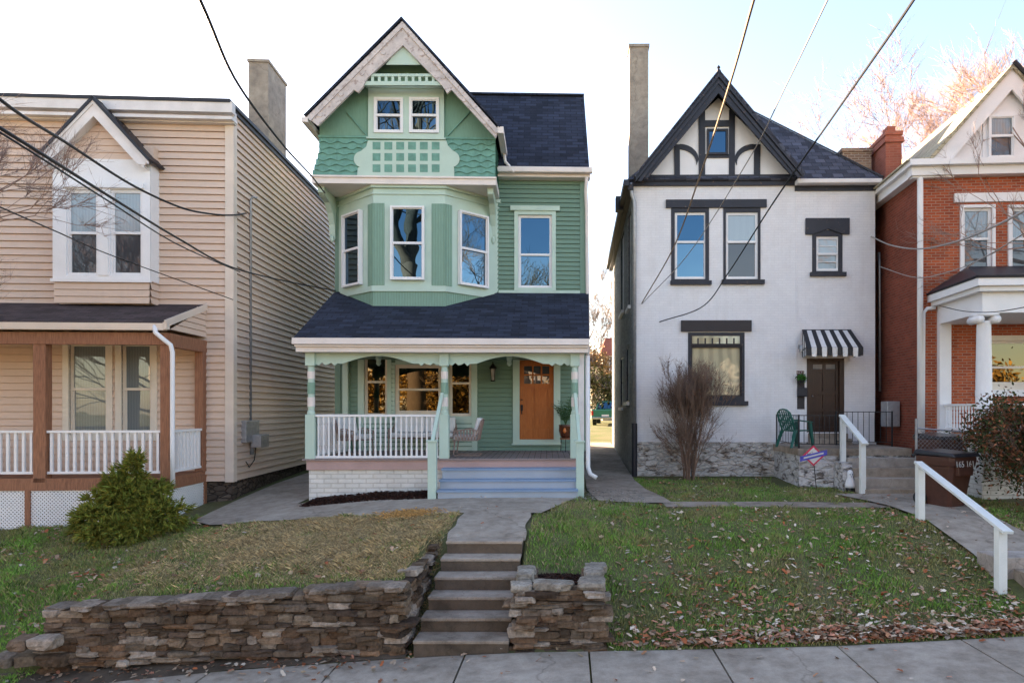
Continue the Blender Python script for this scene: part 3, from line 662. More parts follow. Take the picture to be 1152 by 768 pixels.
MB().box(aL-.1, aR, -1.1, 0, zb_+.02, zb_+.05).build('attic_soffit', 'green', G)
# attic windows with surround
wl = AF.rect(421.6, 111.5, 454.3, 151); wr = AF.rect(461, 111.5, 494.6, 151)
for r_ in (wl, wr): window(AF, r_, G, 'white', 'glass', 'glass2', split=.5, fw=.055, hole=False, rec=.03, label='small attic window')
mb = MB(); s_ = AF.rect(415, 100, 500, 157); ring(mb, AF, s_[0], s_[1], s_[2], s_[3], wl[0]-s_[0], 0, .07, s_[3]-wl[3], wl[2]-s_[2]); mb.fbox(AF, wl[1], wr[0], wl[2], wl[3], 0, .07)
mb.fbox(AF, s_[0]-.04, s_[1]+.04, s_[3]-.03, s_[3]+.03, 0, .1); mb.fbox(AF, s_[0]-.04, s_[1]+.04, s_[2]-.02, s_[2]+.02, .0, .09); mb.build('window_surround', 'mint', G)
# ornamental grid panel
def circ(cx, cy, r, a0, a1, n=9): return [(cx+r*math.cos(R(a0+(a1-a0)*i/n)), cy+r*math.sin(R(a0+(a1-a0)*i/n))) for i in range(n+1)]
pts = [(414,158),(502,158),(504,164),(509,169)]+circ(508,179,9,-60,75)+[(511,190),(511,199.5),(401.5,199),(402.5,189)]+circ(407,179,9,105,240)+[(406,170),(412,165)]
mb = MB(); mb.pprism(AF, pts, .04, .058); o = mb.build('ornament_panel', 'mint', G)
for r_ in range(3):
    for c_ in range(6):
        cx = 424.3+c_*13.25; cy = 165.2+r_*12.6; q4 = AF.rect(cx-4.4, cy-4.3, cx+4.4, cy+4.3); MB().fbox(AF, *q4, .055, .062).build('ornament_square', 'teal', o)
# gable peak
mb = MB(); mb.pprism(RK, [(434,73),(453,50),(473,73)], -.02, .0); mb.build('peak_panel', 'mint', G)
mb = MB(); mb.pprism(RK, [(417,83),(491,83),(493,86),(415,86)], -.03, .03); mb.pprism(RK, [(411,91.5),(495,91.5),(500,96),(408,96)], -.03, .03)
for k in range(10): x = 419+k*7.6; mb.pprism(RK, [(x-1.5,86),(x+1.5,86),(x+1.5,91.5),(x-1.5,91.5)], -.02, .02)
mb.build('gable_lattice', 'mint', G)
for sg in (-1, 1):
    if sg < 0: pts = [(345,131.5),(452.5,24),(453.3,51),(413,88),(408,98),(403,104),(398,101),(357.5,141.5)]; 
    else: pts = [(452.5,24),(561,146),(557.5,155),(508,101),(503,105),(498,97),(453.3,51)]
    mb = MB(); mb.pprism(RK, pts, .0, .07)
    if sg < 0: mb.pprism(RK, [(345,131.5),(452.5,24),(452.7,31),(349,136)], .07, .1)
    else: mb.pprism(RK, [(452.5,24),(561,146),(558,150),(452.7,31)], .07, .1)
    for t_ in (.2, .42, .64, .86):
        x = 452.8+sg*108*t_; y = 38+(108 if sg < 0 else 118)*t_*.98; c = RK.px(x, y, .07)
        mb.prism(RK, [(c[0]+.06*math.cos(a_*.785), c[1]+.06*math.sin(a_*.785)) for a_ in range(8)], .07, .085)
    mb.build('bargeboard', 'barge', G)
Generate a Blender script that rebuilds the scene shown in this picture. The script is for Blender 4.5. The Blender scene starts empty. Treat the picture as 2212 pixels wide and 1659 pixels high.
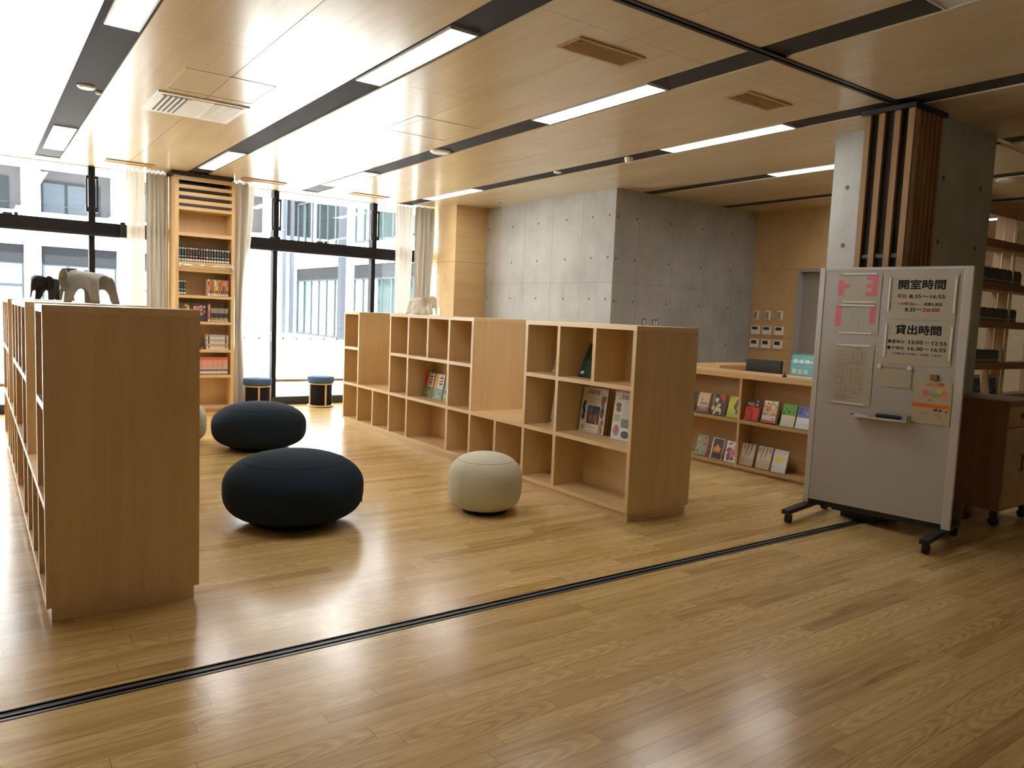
+ + + + + + +
WHAT IS NEEDED —
Repeat the entries exactly and keep the pictures out of the copy.

FINAL RESULT —
Continue the Blender Python script for this scene: part 3, from line 662. More parts follow. Take the picture to be 1152 by 768 pixels.
MB().box(aL-.1, aR, -1.1, 0, zb_+.02, zb_+.05).build('attic_soffit', 'green', G)
# attic windows with surround
wl = AF.rect(421.6, 111.5, 454.3, 151); wr = AF.rect(461, 111.5, 494.6, 151)
for r_ in (wl, wr): window(AF, r_, G, 'white', 'glass', 'glass2', split=.5, fw=.055, hole=False, rec=.03, label='small attic window')
mb = MB(); s_ = AF.rect(415, 100, 500, 157); ring(mb, AF, s_[0], s_[1], s_[2], s_[3], wl[0]-s_[0], 0, .07, s_[3]-wl[3], wl[2]-s_[2]); mb.fbox(AF, wl[1], wr[0], wl[2], wl[3], 0, .07)
mb.fbox(AF, s_[0]-.04, s_[1]+.04, s_[3]-.03, s_[3]+.03, 0, .1); mb.fbox(AF, s_[0]-.04, s_[1]+.04, s_[2]-.02, s_[2]+.02, .0, .09); mb.build('window_surround', 'mint', G)
# ornamental grid panel
def circ(cx, cy, r, a0, a1, n=9): return [(cx+r*math.cos(R(a0+(a1-a0)*i/n)), cy+r*math.sin(R(a0+(a1-a0)*i/n))) for i in range(n+1)]
pts = [(414,158),(502,158),(504,164),(509,169)]+circ(508,179,9,-60,75)+[(511,190),(511,199.5),(401.5,199),(402.5,189)]+circ(407,179,9,105,240)+[(406,170),(412,165)]
mb = MB(); mb.pprism(AF, pts, .04, .058); o = mb.build('ornament_panel', 'mint', G)
for r_ in range(3):
    for c_ in range(6):
        cx = 424.3+c_*13.25; cy = 165.2+r_*12.6; q4 = AF.rect(cx-4.4, cy-4.3, cx+4.4, cy+4.3); MB().fbox(AF, *q4, .055, .062).build('ornament_square', 'teal', o)
# gable peak
mb = MB(); mb.pprism(RK, [(434,73),(453,50),(473,73)], -.02, .0); mb.build('peak_panel', 'mint', G)
mb = MB(); mb.pprism(RK, [(417,83),(491,83),(493,86),(415,86)], -.03, .03); mb.pprism(RK, [(411,91.5),(495,91.5),(500,96),(408,96)], -.03, .03)
for k in range(10): x = 419+k*7.6; mb.pprism(RK, [(x-1.5,86),(x+1.5,86),(x+1.5,91.5),(x-1.5,91.5)], -.02, .02)
mb.build('gable_lattice', 'mint', G)
for sg in (-1, 1):
    if sg < 0: pts = [(345,131.5),(452.5,24),(453.3,51),(413,88),(408,98),(403,104),(398,101),(357.5,141.5)]; 
    else: pts = [(452.5,24),(561,146),(557.5,155),(508,101),(503,105),(498,97),(453.3,51)]
    mb = MB(); mb.pprism(RK, pts, .0, .07)
    if sg < 0: mb.pprism(RK, [(345,131.5),(452.5,24),(452.7,31),(349,136)], .07, .1)
    else: mb.pprism(RK, [(452.5,24),(561,146),(558,150),(452.7,31)], .07, .1)
    for t_ in (.2, .42, .64, .86):
        x = 452.8+sg*108*t_; y = 38+(108 if sg < 0 else 118)*t_*.98; c = RK.px(x, y, .07)
        mb.prism(RK, [(c[0]+.06*math.cos(a_*.785), c[1]+.06*math.sin(a_*.785)) for a_ in range(8)], .07, .085)
    mb.build('bargeboard', 'barge', G)
Generate a Blender script that rebuilds the scene shown in this picture. The script is for Blender 4.5. The Blender scene starts empty. Treat the picture as 2212 pixels wide and 1659 pixels high.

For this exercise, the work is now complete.